August 9, 2006

The Case for Ned Lamont

The Case for Ned Lamont

A Box o' Ned

Many people are clearly ready for a change [kimyo/flickr]

In the wake of Ned Lamont’s defeat of Senator Joe Lieberman in the Connecticut Democratic Primary, we got in touch with listeners in the Nutmeg State. Their responses are far from a statistical sample, but they do offer insight into the large part of the electorate that opted for an anti-war businessman rather than a moderate, 18-year-veteran of the Senate.

Bryan McKay of Branford, who blogs at Les Faits de la Fiction, could have registered to vote in Massachusetts, where he is a student.

I registered as a Democrat with the sole purpose of being able to vote in this primary. My own politics typically fall to the left of the increasingly centrist Democratic party, but after growing up with Lieberman, I knew that he had to go. … Needless to say, I voted for Lamont.

I actually found it very surprising how much national attention this election got. Lieberman’s voice only counts for one percent of the Senate, but it was clearly a bigger issue than that. I think this might signal a real sea change in the Democratic party. I’d like to see it signal a sea change in politics in general. We can’t have incumbents sitting in Congress for eighteen years when they no longer represent their constituents. That was my biggest problem with Lieberman. He talked about how he was doing what he thought was right and he made a big deal about personal integrity, but ultimately the goal of a politician should be to serve his constituency. This primary showed us that he clearly wasn’t doing his job anymore. The six-year term limit seems too long as it is. He’s been Senator for almost as long as I’ve been alive, and he’s only had to campaign three times to get there. A lot can change in six years, and a lot clearly has.

Bryan McKay, Les Faits de la Fiction, in an email to Open Source, 8/9/06

David M. Smith lives in Westport.

I think the reason we have three branches of government is that there should be checks and balances. I think we’re getting far away from that. The Bush administration and its arrogance is getting out of control. I’m dumbfounded that people are taken in by half of the stuff they do.
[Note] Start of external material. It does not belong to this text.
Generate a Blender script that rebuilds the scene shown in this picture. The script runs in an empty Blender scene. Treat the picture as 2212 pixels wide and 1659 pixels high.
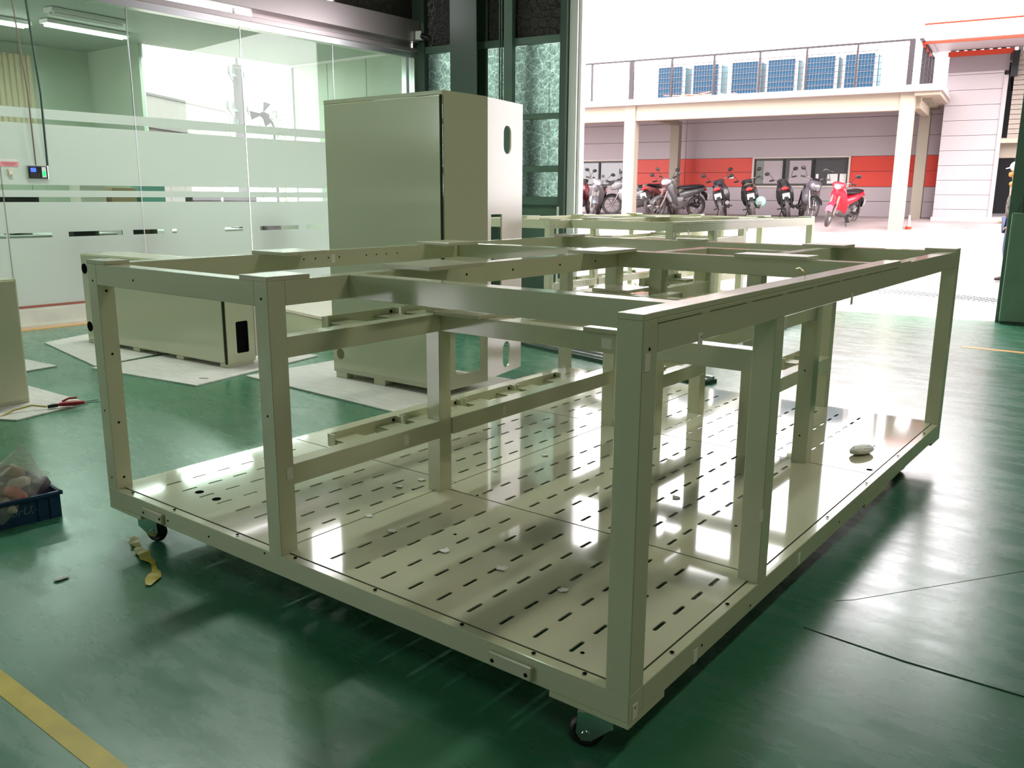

I was particularly ticked off by that one quote of [Lieberman’s], when he said that there should be no dissenting voice against the president during a time of war…whatever he said. Especially in this current situation, we could be lied into a war…there is no dissention, there is a huge rubber stamp in congress. I would be very happy to see something else there, a little more of a voice of the people. If Lieberman had been paying attention to the voice of the state, he’d still be in office. He has been a good senator, a good statesman in a way, but he’s sort of lost his loyalty to the voters of this state by not being aware of what is going on in people’s minds.

David M. Smith, in a phone call with Open Source, 8/9/06

David Kluskiewicz lives in West Hartford. He works in marketing and thinks highly of Lamont’s background in business.

It’s good, the way he comes off when he speaks, he doesn’t know all the answers. Those are things that I see in him that may be intangible…that show some promise. It is less talking head, more asking tough questions.

I see it resonating across the country, that this is a shot across the bow that it isn’t ok to be a career politician. You have to bring new ideas to the table. [The potential of fracture] makes me really discouraged with the Democratic party. … What I would hope is that [Lieberman] would say, “What I was doing may not have been right. I need to help my party.” It seems terribly wasteful. I am optimistic, I’ve looked at blogs and stuff, and I see what is happening in other places. it is great to have this community conversation.

David Kluskiewicz, in a phone call with Open Source, 8/9/06

You have to say that it is a big thing to want to take a senior senator out, because the accumulated seniority really matters. Just look at Senator Byrd and what he has done for West Virginia. I heard a comment this morning saying that around here, a big thing is keeping the sub base in New London open, having the wherewithal to demand that the Navy stay in place. That is something an 18-year veteran in the Senate would have more juice to do. You have to make that decision, you don’t make that decision lightly, to get rid of a guy. I have a 19-year-old son. We have no draft, but the idea of putting our children in this civil war [in Iraq] and letting it continue is outragous to me.

David M. Smith, in a phone call with Open Source, 8/9/06

As for the November election, well, it would be a lie to say I’m not worried. The same polls that showed Lamont winning the primary showed Lieberman taking a substantial victory in the event of a three-way race. Hopefully someone talks some sense into him before that happens though. I know the big Democrats who supported Lieberman are going to start backing Lamont. I wouldn’t be surprised if Clinton hasn’t already been on the phone with him, trying to talk some sense. This is just going to splinter the party at a time when we need to be cohesive on these issues. We don’t all need to agree on everything, we don’t all need to toe the party line, but we need to work to win back Congress. In last night’s concession speech, Lieberman said that he’d be running as an “independent Democrat.” But that doesn’t even make sense. The Democrats made it clear last night that they want to field a fresh candidate. The Democrats chose Lieberman, and now Lieberman is choosing to break ties. Trying to hold onto that with a phrase like “independent Democrat” is disingenuous, and it denies the fact that his Democratic constituents have made a different choice.